Aim of the task: Write out, exactly as given, every line from the one holding "Model this scene" to the one holding "col = scene.collection", including both.

Data section:
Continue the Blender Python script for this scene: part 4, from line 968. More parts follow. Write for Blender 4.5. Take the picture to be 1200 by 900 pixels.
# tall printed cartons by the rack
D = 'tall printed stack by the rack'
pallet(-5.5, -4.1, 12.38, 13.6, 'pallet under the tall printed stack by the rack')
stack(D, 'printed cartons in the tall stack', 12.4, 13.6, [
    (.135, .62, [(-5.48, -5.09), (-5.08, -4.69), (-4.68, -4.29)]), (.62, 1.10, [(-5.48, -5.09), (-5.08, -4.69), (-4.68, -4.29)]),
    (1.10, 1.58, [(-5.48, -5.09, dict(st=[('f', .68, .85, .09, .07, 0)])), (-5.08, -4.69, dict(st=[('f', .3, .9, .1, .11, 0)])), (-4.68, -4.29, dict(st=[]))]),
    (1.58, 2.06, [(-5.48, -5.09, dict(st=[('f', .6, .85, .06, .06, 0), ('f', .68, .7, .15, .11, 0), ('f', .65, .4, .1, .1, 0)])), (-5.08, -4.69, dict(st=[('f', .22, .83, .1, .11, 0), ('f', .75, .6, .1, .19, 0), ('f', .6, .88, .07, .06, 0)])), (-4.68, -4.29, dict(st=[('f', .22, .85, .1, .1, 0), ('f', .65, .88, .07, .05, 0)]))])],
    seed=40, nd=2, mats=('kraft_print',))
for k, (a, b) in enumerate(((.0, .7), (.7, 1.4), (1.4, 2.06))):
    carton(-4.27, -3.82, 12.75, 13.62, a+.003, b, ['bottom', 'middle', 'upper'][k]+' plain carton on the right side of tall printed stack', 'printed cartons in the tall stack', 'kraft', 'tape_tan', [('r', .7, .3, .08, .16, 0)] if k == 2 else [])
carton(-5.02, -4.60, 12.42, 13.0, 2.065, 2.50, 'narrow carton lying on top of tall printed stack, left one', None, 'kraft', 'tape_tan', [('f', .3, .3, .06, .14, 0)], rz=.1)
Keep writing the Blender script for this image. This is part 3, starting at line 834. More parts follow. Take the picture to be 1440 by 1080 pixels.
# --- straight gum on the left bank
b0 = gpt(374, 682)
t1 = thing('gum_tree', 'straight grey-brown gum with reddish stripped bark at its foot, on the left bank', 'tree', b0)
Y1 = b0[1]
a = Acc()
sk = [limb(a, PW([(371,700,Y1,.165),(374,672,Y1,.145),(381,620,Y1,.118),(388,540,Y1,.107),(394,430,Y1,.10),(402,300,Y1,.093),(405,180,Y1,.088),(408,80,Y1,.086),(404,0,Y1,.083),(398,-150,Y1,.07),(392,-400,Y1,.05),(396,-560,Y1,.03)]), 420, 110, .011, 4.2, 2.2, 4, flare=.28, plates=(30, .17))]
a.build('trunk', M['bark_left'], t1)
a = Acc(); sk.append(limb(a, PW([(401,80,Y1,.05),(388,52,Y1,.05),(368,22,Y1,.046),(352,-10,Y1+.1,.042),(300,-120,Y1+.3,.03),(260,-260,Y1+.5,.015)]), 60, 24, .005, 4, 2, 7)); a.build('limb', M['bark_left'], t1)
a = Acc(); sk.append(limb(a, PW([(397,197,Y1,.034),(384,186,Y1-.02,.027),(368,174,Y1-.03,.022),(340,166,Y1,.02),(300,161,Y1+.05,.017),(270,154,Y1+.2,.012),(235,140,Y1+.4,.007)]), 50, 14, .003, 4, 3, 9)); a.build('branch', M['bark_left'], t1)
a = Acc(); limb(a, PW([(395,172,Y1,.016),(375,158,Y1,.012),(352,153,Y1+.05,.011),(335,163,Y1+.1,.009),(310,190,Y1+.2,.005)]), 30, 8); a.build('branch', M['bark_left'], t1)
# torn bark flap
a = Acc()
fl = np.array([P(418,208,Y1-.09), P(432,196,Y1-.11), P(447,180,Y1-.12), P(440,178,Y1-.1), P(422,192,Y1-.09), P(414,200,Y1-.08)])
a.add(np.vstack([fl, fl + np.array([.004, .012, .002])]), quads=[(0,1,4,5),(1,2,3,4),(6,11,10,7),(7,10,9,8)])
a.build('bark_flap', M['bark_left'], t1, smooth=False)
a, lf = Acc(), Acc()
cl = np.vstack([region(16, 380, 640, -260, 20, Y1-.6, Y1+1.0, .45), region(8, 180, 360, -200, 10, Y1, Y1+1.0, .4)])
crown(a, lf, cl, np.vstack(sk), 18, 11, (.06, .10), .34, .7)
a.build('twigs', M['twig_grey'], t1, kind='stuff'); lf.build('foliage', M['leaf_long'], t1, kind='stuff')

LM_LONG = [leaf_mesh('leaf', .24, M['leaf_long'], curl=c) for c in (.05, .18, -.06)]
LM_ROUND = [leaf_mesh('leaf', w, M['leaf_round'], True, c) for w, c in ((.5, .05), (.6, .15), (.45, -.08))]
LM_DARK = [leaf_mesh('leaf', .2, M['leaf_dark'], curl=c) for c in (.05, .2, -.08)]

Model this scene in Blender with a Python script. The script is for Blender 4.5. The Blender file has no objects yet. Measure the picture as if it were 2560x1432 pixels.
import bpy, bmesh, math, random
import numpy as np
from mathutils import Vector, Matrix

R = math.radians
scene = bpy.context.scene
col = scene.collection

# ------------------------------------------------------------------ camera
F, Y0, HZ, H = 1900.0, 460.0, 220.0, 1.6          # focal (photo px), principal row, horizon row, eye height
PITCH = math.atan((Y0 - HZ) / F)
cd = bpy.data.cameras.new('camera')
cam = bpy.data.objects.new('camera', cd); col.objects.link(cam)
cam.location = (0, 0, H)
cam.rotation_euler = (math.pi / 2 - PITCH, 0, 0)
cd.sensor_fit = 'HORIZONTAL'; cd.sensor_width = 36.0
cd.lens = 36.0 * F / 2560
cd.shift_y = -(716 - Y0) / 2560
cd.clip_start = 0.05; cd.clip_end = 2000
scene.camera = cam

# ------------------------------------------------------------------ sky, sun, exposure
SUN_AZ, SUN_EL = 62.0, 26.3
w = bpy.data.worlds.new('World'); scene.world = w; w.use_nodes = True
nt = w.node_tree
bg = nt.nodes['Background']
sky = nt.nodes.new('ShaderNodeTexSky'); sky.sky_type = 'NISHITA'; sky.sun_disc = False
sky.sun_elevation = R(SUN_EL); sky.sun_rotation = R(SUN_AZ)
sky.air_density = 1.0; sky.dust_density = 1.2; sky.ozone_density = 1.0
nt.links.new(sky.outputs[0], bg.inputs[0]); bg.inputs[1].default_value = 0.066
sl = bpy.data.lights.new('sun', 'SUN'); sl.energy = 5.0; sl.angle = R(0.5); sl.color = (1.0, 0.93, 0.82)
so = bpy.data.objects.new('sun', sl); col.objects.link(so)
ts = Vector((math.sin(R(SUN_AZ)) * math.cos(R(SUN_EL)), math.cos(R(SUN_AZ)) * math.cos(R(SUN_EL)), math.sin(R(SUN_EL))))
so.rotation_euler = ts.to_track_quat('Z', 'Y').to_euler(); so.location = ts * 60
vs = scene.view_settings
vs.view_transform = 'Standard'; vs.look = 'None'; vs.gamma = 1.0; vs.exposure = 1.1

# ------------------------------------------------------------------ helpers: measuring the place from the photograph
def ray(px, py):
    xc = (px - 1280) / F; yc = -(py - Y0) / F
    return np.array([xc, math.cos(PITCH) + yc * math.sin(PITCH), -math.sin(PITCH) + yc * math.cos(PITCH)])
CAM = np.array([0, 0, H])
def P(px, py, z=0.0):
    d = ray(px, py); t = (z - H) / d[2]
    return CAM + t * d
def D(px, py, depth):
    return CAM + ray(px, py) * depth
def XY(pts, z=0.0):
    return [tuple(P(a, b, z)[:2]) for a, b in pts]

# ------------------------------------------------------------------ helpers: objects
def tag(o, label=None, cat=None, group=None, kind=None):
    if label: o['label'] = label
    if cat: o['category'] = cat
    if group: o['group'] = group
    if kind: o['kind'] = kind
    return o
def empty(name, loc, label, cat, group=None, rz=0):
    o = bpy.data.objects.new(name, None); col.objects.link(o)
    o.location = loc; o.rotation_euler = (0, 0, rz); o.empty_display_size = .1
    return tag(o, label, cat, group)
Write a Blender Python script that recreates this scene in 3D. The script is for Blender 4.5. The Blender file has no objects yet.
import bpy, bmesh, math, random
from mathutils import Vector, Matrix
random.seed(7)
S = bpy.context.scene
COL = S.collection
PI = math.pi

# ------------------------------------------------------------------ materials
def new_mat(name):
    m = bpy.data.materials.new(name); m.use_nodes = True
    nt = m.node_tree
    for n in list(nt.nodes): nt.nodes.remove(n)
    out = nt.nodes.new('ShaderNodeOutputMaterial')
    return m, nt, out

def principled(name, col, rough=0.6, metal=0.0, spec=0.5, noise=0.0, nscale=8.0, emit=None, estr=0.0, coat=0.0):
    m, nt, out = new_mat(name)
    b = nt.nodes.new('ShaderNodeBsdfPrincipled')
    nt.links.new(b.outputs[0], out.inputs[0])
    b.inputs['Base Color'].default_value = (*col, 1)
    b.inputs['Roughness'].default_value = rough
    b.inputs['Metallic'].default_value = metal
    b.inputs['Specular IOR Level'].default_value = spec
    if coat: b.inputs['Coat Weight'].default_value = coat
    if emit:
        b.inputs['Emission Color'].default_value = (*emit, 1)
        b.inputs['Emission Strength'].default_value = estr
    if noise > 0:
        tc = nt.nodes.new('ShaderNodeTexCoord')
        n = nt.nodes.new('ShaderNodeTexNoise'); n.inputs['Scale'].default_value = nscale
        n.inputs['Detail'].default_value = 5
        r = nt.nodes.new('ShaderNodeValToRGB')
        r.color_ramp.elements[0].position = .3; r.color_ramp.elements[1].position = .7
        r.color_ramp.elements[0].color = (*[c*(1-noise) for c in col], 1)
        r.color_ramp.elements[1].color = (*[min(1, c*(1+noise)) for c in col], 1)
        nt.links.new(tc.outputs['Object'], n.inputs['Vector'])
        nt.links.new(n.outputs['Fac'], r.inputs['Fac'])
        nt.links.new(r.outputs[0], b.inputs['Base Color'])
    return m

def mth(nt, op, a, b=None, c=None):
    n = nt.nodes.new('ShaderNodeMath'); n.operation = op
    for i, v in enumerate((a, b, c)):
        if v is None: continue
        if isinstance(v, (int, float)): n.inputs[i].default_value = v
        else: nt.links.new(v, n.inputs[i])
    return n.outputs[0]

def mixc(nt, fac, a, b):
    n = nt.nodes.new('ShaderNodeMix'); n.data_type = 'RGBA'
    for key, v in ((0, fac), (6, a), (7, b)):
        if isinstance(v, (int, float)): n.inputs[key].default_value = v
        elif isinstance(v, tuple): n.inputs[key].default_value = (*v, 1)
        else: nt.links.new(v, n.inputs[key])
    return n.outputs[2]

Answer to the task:
Model this scene in Blender with a Python script. The script is for Blender 4.5. The Blender file has no objects yet. Measure the picture as if it were 2560x1432 pixels.
import bpy, bmesh, math, random
import numpy as np
from mathutils import Vector, Matrix

R = math.radians
scene = bpy.context.scene
col = scene.collection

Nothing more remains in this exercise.